Trumansburg High School
Trumansburg CSD
Tompkins County
Hangar/TST Playwriting Residencies
Hangar Theatre
Grades 10 - 12
Working with professional playwrights, students learn to transform core-curricular content into an original theater work, enhancing their skills in creative writing, writing mechanics, critical thinking, interdisciplinary applications, and teambuilding along with their understanding of the curricular material. The completed scripts are presented in a staged reading by drama students for students and the community.
Watkins Glen Elementary/MS
Watkins Glen SD
Schuyler County
The Arts: the Voice Inside of Me
Young Audiences of Rochester
Grades pre-K - 5, 7

“The Arts: The Voice Inside of Me Project” involved kindergarteners, second, third, fifth, and seventh graders as part of the overall district-wide arts in education program.
Storyteller Candace Wolf helps kindergarten students to create masks and props, role-play stories, predict and illustrate story endings, create illustrated story books, and create instruments on which they play accompanying music for a selection of folktales from around the world.
Seventh graders create both oral and written stories and perform them for the kindergarteners to explore storytelling as cultural transmission.
With musician Glenn McClure in “The Voice of Music from Around the United States,” second graders sing songs, discuss them, and gather information about different regions of the U.S. as background to write part of a play. They write new verses to traditional songs and compose new songs, and then perform them in the play, which includes a power point slide show developed by the students, for an audience of parents and students.
In “The Voice of the Rainforest” each class of third graders creates an instrumental/vocal piece representing a layer of the rainforest addressing the question, “Why is the rainforest worth saving?” with musician Ted Canning. They also create and present a project convincing second graders to bring in pennies to save rainforest acreage.
Fifth graders in “Steel Drum: The Voice of Rebellion and Freedom,” use steel drum music as a way to understand the social and political history of the Caribbean. The project integrates social studies, language arts, science, and music, as students create and play instruments and explore the history, geography, and culture of Latin America.

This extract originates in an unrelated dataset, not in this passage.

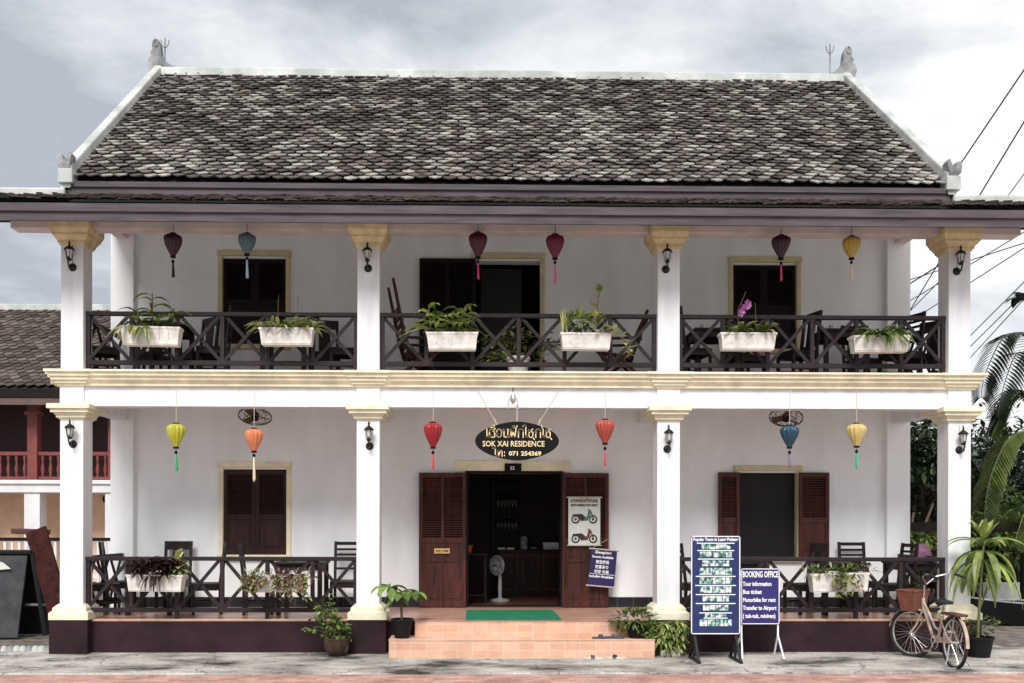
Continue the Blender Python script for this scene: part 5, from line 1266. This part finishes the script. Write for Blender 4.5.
o = MB().lathe([(.03, 0), (.09, .03), (.085, .035), (0, .012)], seg=18).build('dish', M['lettering'], smooth=True, loc=(XX(534, 4.4), 4.42, zt + .002)); tag(o, 'shallow white dish between the jar and the cups', 'dish')
# pedestal fan
Yf = 3.0; c = at(500, 594, Yf)
e_ = empty('pedestal_fan', (c.x, Yf, FL), 'grey pedestal fan standing inside the entrance', 'fan')
mb = MB(); mb.lathe([(.16, 0), (.165, .02), (.12, .04), (.04, .055), (.03, .07)], seg=24); mb.build('base', M['fan'], e_, smooth=True)
mb = MB(); mb.lathe([(.028, .06), (.035, .20), (.03, .42), (.016, .44), (.014, .55)], seg=14); mb.build('column', M['fan'], e_, smooth=True)
Mf = Matrix.Translation((-.02, -.04, .60)) @ Matrix.Scale(.85, 4) @ Matrix.Rotation(R(-52), 4, 'Z') @ Matrix.Rotation(R(90), 4, 'X')
mb = MB(); mb.lathe([(.02, -.1), (.05, -.09), (.055, 0), (.02, .02)], seg=14, M4=Mf); mb.build('motor', M['fan'], e_, smooth=True)
mb = MB()
for r_, z in ((.20, .05), (.18, .085), (.10, .10), (.18, .015)): mb.tube([Mf @ Vector((math.cos(k / 28 * 6.283) * r_, math.sin(k / 28 * 6.283) * r_, z)) for k in range(28)], .005, 4, closed=True)
for k in range(36): a_ = k / 36 * 6.283; mb.tube([Mf @ Vector((math.cos(a_) * .03, math.sin(a_) * .03, .105)), Mf @ Vector((math.cos(a_) * .18, math.sin(a_) * .18, .085)), Mf @ Vector((math.cos(a_) * .20, math.sin(a_) * .20, .05)), Mf @ Vector((math.cos(a_) * .05, math.sin(a_) * .05, .0))], .0022, 3)
mb.build('fan_cage', M['fan'], e_)
mb = MB()
for k in range(3):
    a_ = k * 2.094; d = Vector((math.cos(a_), math.sin(a_), 0)); n_ = Vector((-math.sin(a_), math.cos(a_), 0)); mb.add([Mf @ p for p in (d * .02 + Vector((0, 0, .04)), d * .16 - n_ * .07 + Vector((0, 0, .03)), d * .17 + n_ * .05 + Vector((0, 0, .07)), d * .03 + n_ * .02 + Vector((0, 0, .06)))], [(0, 1, 2, 3)])
mb.build('blade', mat('smoky_blade', (.2, .2, .2), .3), e_)
# dark side table and red pot
Yt = 2.75; c = at(476, 600, Yt)
e_ = empty('reception_table', (c.x, Yt, FL), 'narrow black table inside the entrance at the left', 'table')
zt2 = ZZ(553, Yt, 476) - FL
MB().box(-.22, .18, -.25, .25, zt2 - .04, zt2).build('tabletop', M['darkwood'], e_, bevel=.005)
for a_ in (-.19, .15):
    for b_ in (-.22, .22): MB().box(a_ - .02, a_ + .02, b_ - .02, b_ + .02, 0, zt2 - .041).build('leg', M['darkwood'], e_)
MB().box(-.2, .16, -.23, .23, .12, .15).build('lower_shelf', M['darkwood'], e_)
e_ = pot('potted_cactus', (XX(469.5, Yt), Yt - .1, FL + zt2 + .002), 'tiny plant in a red pot on the black table inside', .03, .045, .12, mat('red_pot', (.55, .06, .04), .5))
lf = MB(); rosette(lf, (0, 0, .1), 9, .10, .03, 1.5, .6); lf.build('foliage', M['leaf'], e_)

# ================================================================== BICYCLE
bx, by = XX(954.5, -1.40), -1.40
e_ = empty('bicycle', (bx, by, 0.004), 'cream step-through bicycle with brown basket parked on its stand at the right', 'bicycle', rz=R(88))
Rw = .305
def wheel(cx, M4, name):
    mb = MB(); mb.tube([M4 @ Vector((cx + Rw * math.cos(k / 48 * 6.283), 0, Rw + Rw * math.sin(k / 48 * 6.283))) for k in range(48)], .021, 8, closed=True)
    t = mb.build('tyre', M['rubber'], None, smooth=True)
    mb = MB(); mb.tube([M4 @ Vector((cx + (Rw - .028) * math.cos(k / 48 * 6.283), 0, Rw + (Rw - .028) * math.sin(k / 48 * 6.283))) for k in range(48)], .011, 6, closed=True)
    for k in range(28): a_ = k / 28 * 6.283; s2_ = .03 * (1 if k % 2 else -1); mb.tube([M4 @ Vector((cx + .02 * math.cos(a_ + .5), s2_, Rw + .02 * math.sin(a_ + .5))), M4 @ Vector((cx + (Rw - .03) * math.cos(a_), 0, Rw + (Rw - .03) * math.sin(a_)))], .0022, 3)
    mb.tube([M4 @ Vector((cx, -.05, Rw)), M4 @ Vector((cx, .05, Rw))], .018, 8)
    w_ = mb.build(name, M['chrome'], e_, smooth=True); t.parent = w_
I4 = Matrix.Identity(4)
hx = .86     # head tube
ST = Matrix.Translation((hx + .05, 0, 0)) @ Matrix.Rotation(R(33), 4, 'Z') @ Matrix.Translation((-hx - .05, 0, 0))
wheel(0, I4, 'wheel'); wheel(1.04, ST, 'wheel')
fr = MB()
fr.tube([(hx - .03, 0, .62), (hx - .01, 0, .78)], .022, 8)
fr.tube([(hx - .02, 0, .66), (.72, 0, .50), (.58, 0, .32), (.44, 0, .27)], .019, 8); fr.tube([(hx - .01, 0, .74), (.68, 0, .60), (.52, 0, .44), (.37, 0, .40)], .015, 8)
fr.tube([(.44, 0, .27), (.36, 0, .46), (.31, 0, .66)], .018, 8)
for s_ in (-1, 1): fr.tube([(.43, s_ * .03, .27), (.2, s_ * .05, .29), (0, s_ * .055, Rw)], .010, 6); fr.tube([(.33, s_ * .02, .58), (.15, s_ * .05, .44), (0, s_ * .055, Rw)], .009, 6)
fr.build('frame', M['bike'], e_, smooth=True)
fk = MB()
for s_ in (-1, 1): fk.tube([ST @ Vector((hx + .0, s_ * .045, .62)), ST @ Vector((.95, s_ * .05, .42)), ST @ Vector((1.04, s_ * .05, Rw))], .012, 6)
fk.tube([ST @ Vector((hx, -.045, .62)), ST @ Vector((hx, .045, .62))], .014, 6); fk.build('fork', M['bike'], e_, smooth=True)
hb = MB(); hb.tube([(hx - .01, 0, .76), (hx - .04, 0, .95)], .014, 7)
hb.tube([ST @ Vector(p) for p in ((.50, -.29, 1.06), (.66, -.27, 1.11), (.80, -.15, 1.06), (.84, 0, .96), (.80, .15, 1.06), (.66, .27, 1.11), (.50, .29, 1.06))], .012, 8); h_ = hb.build('handlebar', M['chrome'], e_, smooth=True)
for s_ in (-1, 1): MB().tube([ST @ Vector((.49, s_ * .291, 1.057)), ST @ Vector((.62, s_ * .276, 1.098))], .018, 8).build('grip', M['rubber'], h_, smooth=True)
fd = MB()
def fender(cx, M4, a0, a1):
    mb = MB(); n_ = 20; vs = []; 
    for k in range(n_ + 1):
        a_ = R(a0 + (a1 - a0) * k / n_)
        for yy, rr_ in ((-.022, .332), (-.012, .342), (.012, .342), (.022, .332)): vs.append(M4 @ Vector((cx + rr_ * math.cos(a_), yy, Rw + rr_ * math.sin(a_))))
    fs = [(i * 4 + j, i * 4 + j + 1, i * 4 + j + 5, i * 4 + j + 4) for i in range(n_) for j in range(3)]; mb.add(vs, fs); return mb
fender(0, I4, 45, 185).build('mudguard', M['bike'], e_, smooth=True); fender(1.04, ST, 10, 130).build('mudguard', M['bike'], e_, smooth=True)
mb = MB(); mb.lathe([(0, .0), (.10, .005), (.105, .03), (.07, .05), (0, .055)], seg=20, M4=Matrix.Translation((.25, 0, .75)) @ Matrix.Diagonal((1.0, .95, 1, 1))); mb.tube([(.28, 0, .78), (.36, 0, .785), (.42, 0, .775)], [.05, .03, .018], 8); mb.build('saddle', M['rubber'], e_, smooth=True)
MB().tube([(.31, 0, .6), (.28, 0, .76)], .013, 7).build('seat_post', M['chrome'], e_, smooth=True)
mb = MB(); mb.box(-.20, .20, -.075, .075, .635, .665); mb.build('rack_pad', M['rustpad'], e_, bevel=.012)
mb = MB()
for s_ in (-1, 1): mb.tube([(-.15, s_ * .07, .635), (-.02, s_ * .065, Rw)], .006, 5); mb.tube([(.2, s_ * .07, .635), (.31, s_ * .02, .6)], .006, 5)
mb.build('rack', M['chrome'], e_)
mb = MB(); bz = .60; bc = ST @ Vector((1.06, 0, 0))
vs = []; A4 = ST @ Matrix.Translation((1.03, 0, 0))
o0 = [(-.09, -.12), (.09, -.12), (.09, .12), (-.09, .12)]; o1 = [(-.13, -.17), (.13, -.17), (.13, .17), (-.13, .17)]
vs = [A4 @ Vector((a_, b_, bz)) for a_, b_ in o0] + [A4 @ Vector((a_, b_, bz + .27)) for a_, b_ in o1]
vi = [A4 @ Vector((a_ * .9, b_ * .93, bz + .01)) for a_, b_ in o0] + [A4 @ Vector((a_ * .93, b_ * .95, bz + .27)) for a_, b_ in o1]
mb.add(vs + vi, [(3, 2, 1, 0), (0, 1, 5, 4), (1, 2, 6, 5), (2, 3, 7, 6), (3, 0, 4, 7), (8, 9, 10, 11), (12, 13, 9, 8), (13, 14, 10, 9), (14, 15, 11, 10), (15, 12, 8, 11), (4, 5, 13, 12), (5, 6, 14, 13), (6, 7, 15, 14), (7, 4, 12, 15)])
bk = mb.build('basket', M['basket'], e_)
mb = MB(); mb.tube([A4 @ Vector((a_, b_, bz + .27)) for a_, b_ in o1], .012, 6, closed=True); mb.build('basket_rim', M['basket'], bk)
mb = MB(); mb.tube([(-.10, -.16, 0), (-.05, -.11, .12), (0, -.06, .28)], .009, 6); mb.tube([(-.10, .16, 0), (-.05, .11, .12), (0, .06, .28)], .009, 6); mb.tube([(-.10, -.16, 0.008), (-.10, .16, .008)], .009, 6); mb.build('kickstand', M['chrome'], e_, smooth=True)
mb = MB(); mb.tube([(.43 + .09 * math.cos(k / 20 * 6.28), .045, .27 + .09 * math.sin(k / 20 * 6.28)) for k in range(20)], .006, 5, closed=True); mb.tube([(.43, .05, .27), (.53, .06, .14)], .01, 6); mb.tube([(.43, -.05, .27), (.33, -.06, .40)], .01, 6); mb.box(.49, .57, .06, .15, .13, .15); mb.box(.29, .37, -.15, -.06, .39, .41); mb.tube([(.43, -.055, .27), (.43, .055, .27)], .02, 8)
mb.build('crankset', M['chrome'], e_)
MB().bar((.43, .045, .30), (.03, .05, .345), .05, .012).build('chain_guard', M['bike'], e_)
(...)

This program has subsequently advanced to an award-winning Empire State Partnership project.

West Street School
Geneva CSD
Ontario County

Celebrating Latin America
Cadence Whitter, dance/Tom Sieling, musician/Charles Temple, storytelling
Grade 5
“Celebrating Latin America” helps the 5th grade students to understand how the folklore, music, dance, and visual arts are influenced by the geography, politics, and culture of the various regions of Latin America. Working with TA’s, Hobart-William Smith faculty members, community volunteers, and the school’s visual arts and music teachers, students learn rhythms, compose songs, learn folk dances, weave and create artworks relating to the geographical regions of Latin America. Students will share what they have learned at a program for other classes and parents.